The Songwriters Hall of Fame was saddened to learn of the passing of 2018 Songwriters Hall of Fame inductee, Ronald Bell.
Ronald Bell, also known as Khalis Bayyan and the co-founder of Kool & the Gang, was a self-taught tenor saxophonist and keyboardist who, along with his brother Robert "Kool" Bell on bass, lead vocalist James "J.T." Taylor and drummer George Brown, was one of the main songwriters in their pop/R&B band Kool & The Gang. Their classic hits like “Jungle Boogie,” “Hollywood Swinging,” “Celebration,” “Get Down on It” and “Joanna” made for a novel and immensely successful pop-funk groove in the 1970s and ‘80s. Such songs have been featured in films (“Jungle Boogie” was in Pulp Fiction while “Summer Madness” appeared in Rocky) and have been sampled countless times by artists including DJ Kool, Mase, Too Short, DJ Jazzy Jeff and the Fresh Prince, Boogie Down Productions, Brand Nubian, De La Soul, A Tribe Called Quest, Nas, N.W.A., Kris Kross and Jermaine Dupri.
Born in Youngstown, Ohio, Bell grew up in Jersey City, New Jersey. His father and uncle were boxers who moved to New York to train and lived in the same building as jazz great Thelonious Monk. Bell has said that he himself was drawn to jazz by albums that his father brought home, by Miles Davis, John Coltrane and Cannonball Adderly. He taught himself to play sax by copying recordings by Lee Morgan, Art Blakey and Wayne Shorter.
With his brother Robert, Bell began playing jazz and formed a group in 1964 called The Jazziacs, who early on played with the likes of McCoy Tyner and Pharoah Sanders. After playing clubs in New York City under various names--and serving as backup in a Motown covers band--they became Kool & the Gang in 1969 (the band also including Dennis "D.T." Thomas, Robert Mickens, Charles Smith, George Brown, and Ricky West).
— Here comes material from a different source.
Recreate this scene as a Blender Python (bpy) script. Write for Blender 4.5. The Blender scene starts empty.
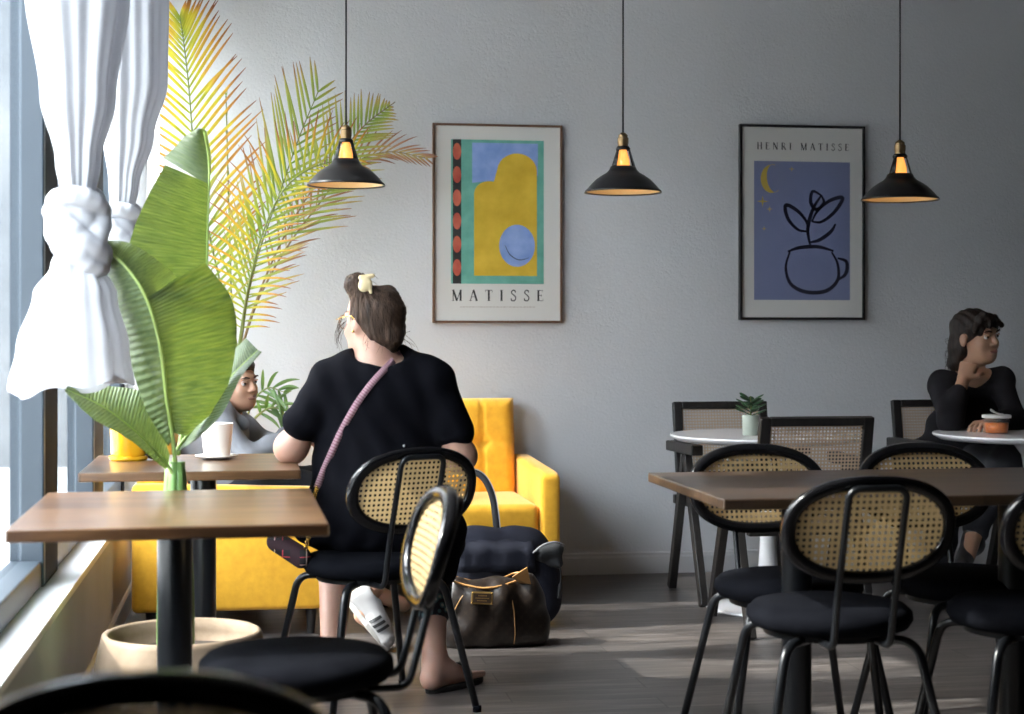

Kool & The Gang has since played jazz, soul, funk, rock and pop music, but struck commercial success in 1973 with their album Wild and Peaceful, which yielded the Top 10 hits “Jungle Boogie” and “Hollywood Swinging.”
After adding vocalist James “J.T.” Taylor and partnering with Brazilian composer/producer Eumir Deodato, they struck gold from 1979 and 1986 with major, self-written hits like “Ladies’ Night,” “Get Down on It,” “Joanna,” “Cherish” and the chart-topping “Celebration,” with the 1984 album Emergency selling two million copies. “Celebration” was later used in national media coverage of the 1980 World Series, the 1981 Super Bowl, the 1981 NBA Championship, and the 1981 return of the Iran hostages.
Bell, besides writing songs for his band, has songwriting credits that appear on numerous recordings by the varied likes of The Killers, Sam Smith, TLC, Timbaland, Jay-Z and Arctic Monkeys. In addition to being inducted into the Songwriters Hall of Fame, Kool & The Gang has been inducted into the New Jersey Hall of Fame, and there’s a street in Jersey City named in their honor.
Bell is survived by his wife Tia Sinclair Bell, ten children, grandchildren, brothers Robert Bell, Wahid Bayyan, Amir Bayyan, his sister Sharifah Bayyan and his Kool & the Gang band brothers.